Renault's EV Bet: The 2017 Commitment, Eight Years Later
In 2017, Renault committed €20 billion to electric vehicles — one of the boldest early EV bets from a legacy automaker. Eight years later, the products exist and the Renault 5 E-Tech won European Car of the Year 2025. The brand-story work to match remains the priority.
French manufacturer committed to making at least half its lineup hybrid or…
Edited on Jun 23, 2026.
In 2017, Renault placed one of the boldest early electric-vehicle bets among legacy automakers. The French manufacturer committed to making at least half its lineup hybrid or fully electric within five years, planned for €20 billion in new revenue, targeted five million units sold annually, and built the Renault–Nissan–Mitsubishi alliance to chase China.
The bet was strategically bold and industrially well-executed. The communications work that should have followed has been the harder part.
The 2017 EV bet
Renault's strategic posture in 2017 was that the EV transition was inevitable and that legacy automakers needed to commit early to avoid being overtaken by new entrants. The plan included:
Half the Renault lineup electrified within five years
€20 billion in projected new revenue
The Renault–Nissan–Mitsubishi alliance as the operating vehicle for shared EV platforms and battery development
An aggressive China strategy built around Dongfeng-Renault joint ventures
The Renault Zoe as the volume EV play in Europe
The bet was contested at the time. Many legacy automakers were still hedging — small EV programs alongside continued internal combustion investment. Renault's commitment was more aggressive than peers and required the company to absorb significant upfront capital costs without a clear timeline to volume profitability.
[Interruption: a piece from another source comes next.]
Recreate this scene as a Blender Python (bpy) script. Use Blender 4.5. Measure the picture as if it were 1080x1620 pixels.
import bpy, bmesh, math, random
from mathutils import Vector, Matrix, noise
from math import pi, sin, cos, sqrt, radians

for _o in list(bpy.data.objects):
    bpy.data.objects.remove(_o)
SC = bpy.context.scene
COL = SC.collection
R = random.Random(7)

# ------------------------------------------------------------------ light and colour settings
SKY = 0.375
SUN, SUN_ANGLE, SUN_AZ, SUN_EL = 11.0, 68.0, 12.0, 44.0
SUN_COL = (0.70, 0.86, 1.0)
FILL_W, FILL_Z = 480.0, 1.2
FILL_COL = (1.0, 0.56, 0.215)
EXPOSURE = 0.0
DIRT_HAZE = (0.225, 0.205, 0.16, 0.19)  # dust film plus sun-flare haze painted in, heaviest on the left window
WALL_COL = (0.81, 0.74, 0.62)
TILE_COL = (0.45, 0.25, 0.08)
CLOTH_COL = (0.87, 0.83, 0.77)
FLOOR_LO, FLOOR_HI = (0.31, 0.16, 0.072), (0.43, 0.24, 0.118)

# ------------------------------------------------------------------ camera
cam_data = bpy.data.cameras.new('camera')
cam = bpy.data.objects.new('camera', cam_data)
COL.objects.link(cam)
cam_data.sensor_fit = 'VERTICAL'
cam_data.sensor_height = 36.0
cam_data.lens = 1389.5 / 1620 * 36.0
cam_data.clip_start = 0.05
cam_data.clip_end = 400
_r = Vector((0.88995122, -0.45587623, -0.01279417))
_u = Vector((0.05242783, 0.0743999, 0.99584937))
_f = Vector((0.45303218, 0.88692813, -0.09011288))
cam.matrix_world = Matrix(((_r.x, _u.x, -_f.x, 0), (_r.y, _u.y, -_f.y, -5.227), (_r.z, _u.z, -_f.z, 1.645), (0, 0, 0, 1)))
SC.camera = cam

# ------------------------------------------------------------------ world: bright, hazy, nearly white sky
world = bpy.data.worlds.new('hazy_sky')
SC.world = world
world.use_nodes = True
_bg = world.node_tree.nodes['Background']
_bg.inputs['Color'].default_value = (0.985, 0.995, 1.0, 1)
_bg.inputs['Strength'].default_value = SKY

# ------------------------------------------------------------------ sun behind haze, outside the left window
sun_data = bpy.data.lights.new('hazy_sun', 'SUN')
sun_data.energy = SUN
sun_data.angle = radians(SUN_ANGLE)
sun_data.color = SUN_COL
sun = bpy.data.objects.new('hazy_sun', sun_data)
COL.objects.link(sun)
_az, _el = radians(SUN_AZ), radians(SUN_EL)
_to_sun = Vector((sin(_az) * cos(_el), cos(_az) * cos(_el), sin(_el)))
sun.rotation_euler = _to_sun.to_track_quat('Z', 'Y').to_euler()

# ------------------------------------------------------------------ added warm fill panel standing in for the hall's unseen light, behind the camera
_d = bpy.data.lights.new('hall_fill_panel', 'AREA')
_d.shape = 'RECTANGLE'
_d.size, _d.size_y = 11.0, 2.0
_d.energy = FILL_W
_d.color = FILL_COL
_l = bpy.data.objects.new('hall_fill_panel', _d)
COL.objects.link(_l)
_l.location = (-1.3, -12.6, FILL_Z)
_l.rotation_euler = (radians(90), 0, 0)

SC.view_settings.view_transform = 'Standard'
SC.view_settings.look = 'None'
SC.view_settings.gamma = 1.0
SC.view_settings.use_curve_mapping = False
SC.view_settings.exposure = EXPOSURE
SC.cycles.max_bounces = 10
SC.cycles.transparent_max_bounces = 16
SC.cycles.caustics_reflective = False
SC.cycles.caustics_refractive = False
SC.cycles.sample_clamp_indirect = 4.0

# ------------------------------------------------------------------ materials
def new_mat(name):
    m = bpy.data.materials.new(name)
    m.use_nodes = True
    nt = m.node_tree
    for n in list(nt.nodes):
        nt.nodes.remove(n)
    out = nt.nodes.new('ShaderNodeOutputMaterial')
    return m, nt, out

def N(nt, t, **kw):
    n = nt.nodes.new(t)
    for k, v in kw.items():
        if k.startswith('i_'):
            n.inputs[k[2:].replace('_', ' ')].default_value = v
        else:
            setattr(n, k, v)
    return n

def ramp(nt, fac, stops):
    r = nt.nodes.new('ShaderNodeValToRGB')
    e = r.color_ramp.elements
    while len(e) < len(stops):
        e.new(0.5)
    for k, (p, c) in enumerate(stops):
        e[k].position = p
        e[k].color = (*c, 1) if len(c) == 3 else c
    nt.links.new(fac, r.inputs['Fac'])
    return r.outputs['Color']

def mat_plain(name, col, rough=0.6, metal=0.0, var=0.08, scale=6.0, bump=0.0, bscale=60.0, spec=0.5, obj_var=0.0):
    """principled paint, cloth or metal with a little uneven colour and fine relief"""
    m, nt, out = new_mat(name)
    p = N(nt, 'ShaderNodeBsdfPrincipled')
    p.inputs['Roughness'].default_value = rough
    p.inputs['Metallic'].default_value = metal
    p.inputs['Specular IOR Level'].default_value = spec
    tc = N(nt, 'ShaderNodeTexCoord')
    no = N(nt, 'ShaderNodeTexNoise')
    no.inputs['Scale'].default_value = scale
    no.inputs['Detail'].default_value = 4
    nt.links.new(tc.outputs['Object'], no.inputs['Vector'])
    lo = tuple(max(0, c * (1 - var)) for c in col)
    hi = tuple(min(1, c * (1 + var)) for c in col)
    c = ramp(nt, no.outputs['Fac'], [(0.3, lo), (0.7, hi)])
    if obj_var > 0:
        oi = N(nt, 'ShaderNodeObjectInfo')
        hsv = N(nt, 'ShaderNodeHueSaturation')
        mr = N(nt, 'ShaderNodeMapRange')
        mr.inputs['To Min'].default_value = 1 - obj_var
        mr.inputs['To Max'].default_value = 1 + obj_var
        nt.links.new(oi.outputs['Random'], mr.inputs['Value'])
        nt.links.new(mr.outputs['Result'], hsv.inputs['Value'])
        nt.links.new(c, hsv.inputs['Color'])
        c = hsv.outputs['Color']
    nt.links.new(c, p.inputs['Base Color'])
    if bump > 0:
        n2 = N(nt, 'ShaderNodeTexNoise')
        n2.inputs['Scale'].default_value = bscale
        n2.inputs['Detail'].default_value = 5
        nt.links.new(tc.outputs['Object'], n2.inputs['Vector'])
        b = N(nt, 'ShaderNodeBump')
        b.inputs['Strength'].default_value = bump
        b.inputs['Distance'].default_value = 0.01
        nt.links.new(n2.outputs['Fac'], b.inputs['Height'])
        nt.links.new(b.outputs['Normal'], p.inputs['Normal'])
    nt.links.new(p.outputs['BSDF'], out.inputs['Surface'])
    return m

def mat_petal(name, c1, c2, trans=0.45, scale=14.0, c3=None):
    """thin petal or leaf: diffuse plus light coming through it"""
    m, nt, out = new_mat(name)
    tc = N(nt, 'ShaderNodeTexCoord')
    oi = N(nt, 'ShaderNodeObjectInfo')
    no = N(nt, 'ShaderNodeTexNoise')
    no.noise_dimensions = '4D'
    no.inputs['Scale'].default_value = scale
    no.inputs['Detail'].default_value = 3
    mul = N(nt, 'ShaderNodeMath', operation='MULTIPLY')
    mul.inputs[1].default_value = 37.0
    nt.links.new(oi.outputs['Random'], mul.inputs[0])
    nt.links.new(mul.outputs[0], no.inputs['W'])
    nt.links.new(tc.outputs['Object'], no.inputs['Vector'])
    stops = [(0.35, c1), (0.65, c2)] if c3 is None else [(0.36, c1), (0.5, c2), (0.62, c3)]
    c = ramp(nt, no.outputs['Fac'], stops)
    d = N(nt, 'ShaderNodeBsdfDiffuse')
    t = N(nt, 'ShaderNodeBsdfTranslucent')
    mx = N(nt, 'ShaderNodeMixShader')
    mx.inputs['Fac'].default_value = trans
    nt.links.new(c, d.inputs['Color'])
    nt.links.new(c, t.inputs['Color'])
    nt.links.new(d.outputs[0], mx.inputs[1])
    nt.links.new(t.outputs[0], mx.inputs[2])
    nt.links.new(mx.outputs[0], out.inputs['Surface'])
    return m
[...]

How it actually played out
Eight years later, the industrial outcome is more positive than the early skeptics expected.
The Renault Zoe became one of Europe's top-selling EVs through 2022. The car's combination of European-friendly size, working price point, and adequate range produced sustained category leadership in the markets where it competed.
The Megane E-Tech and Scenic E-Tech are real products that hold their position in the European EV market. Neither is a category-killer, but both contribute to a coherent EV portfolio.
The Renault 5 E-Tech, launched in 2024, won European Car of the Year 2025. The retro design execution and pricing landed well with European buyers and produced the strongest reviews any Renault EV has received.
Ampere, the EV unit Renault carved out in 2023 to concentrate the play, gives the EV business clearer operating focus than the embedded-inside-the-OEM model that preceded it.
The Renault–Nissan–Mitsubishi alliance has worked through significant turbulence — including the 2018 Carlos Ghosn arrest and the subsequent restructuring of the alliance governance — but remains one of the largest automotive groupings in the world by unit volume.
Where Renault sits against Tesla and the EV-native players
The EV market in Europe is competitive in ways the 2017 strategy did not fully anticipate. Tesla established itself as the premium EV default in markets where Renault expected to compete. BYD entered Europe as a serious volume contender. Volkswagen Group built EV programs across multiple brands. Stellantis (the merger of PSA and Fiat Chrysler) produced an EV portfolio that competes directly with Renault in the European mass market.
Renault's brand position in the European EV conversation is solid but not category-defining. The Renault 5 E-Tech win produced positive press but did not reset the broader competitive frame. The brand remains a respected EV competitor without being the EV brand that defines the category.
What Renault should focus on now
Three priorities for the communications work that supports the next phase of the EV bet.
Build the brand story around the EV-native models. The Renault 5 E-Tech, the Megane E-Tech, and the Scenic E-Tech are the products the brand should be talking about. The continued reliance on a brand identity built around internal combustion heritage dilutes the EV positioning.
Invest in English-language press relationships. Renault's communications operation remains heavily French-language-focused. The European auto press in English (Auto Express, Autocar, the trade publications that cover the broader European market) carries the conversation that shapes how the brand is understood beyond France. Sustained investment in those relationships compounds.
Use the Renault–Nissan–Mitsubishi alliance more visibly. The alliance remains one of Renault's structural advantages and is significantly under-communicated. Shared platforms, shared battery technology, shared manufacturing footprint — these are competitive advantages the brand could lean into harder.
The bottom line
Renault placed the EV bet early, executed industrially, and produced a real EV portfolio in markets where the brand competes. The communications work that should have built a category-leading brand identity around the EV transition has been uneven. The competitive landscape has tightened. The next phase requires the brand to convert industrial execution into a clearer communications story — and to make sure the products that exist actually get credit for what they represent.
The 2017 bet was right. The follow-through, on the product side, has delivered. The brand-story work to match is the remaining priority.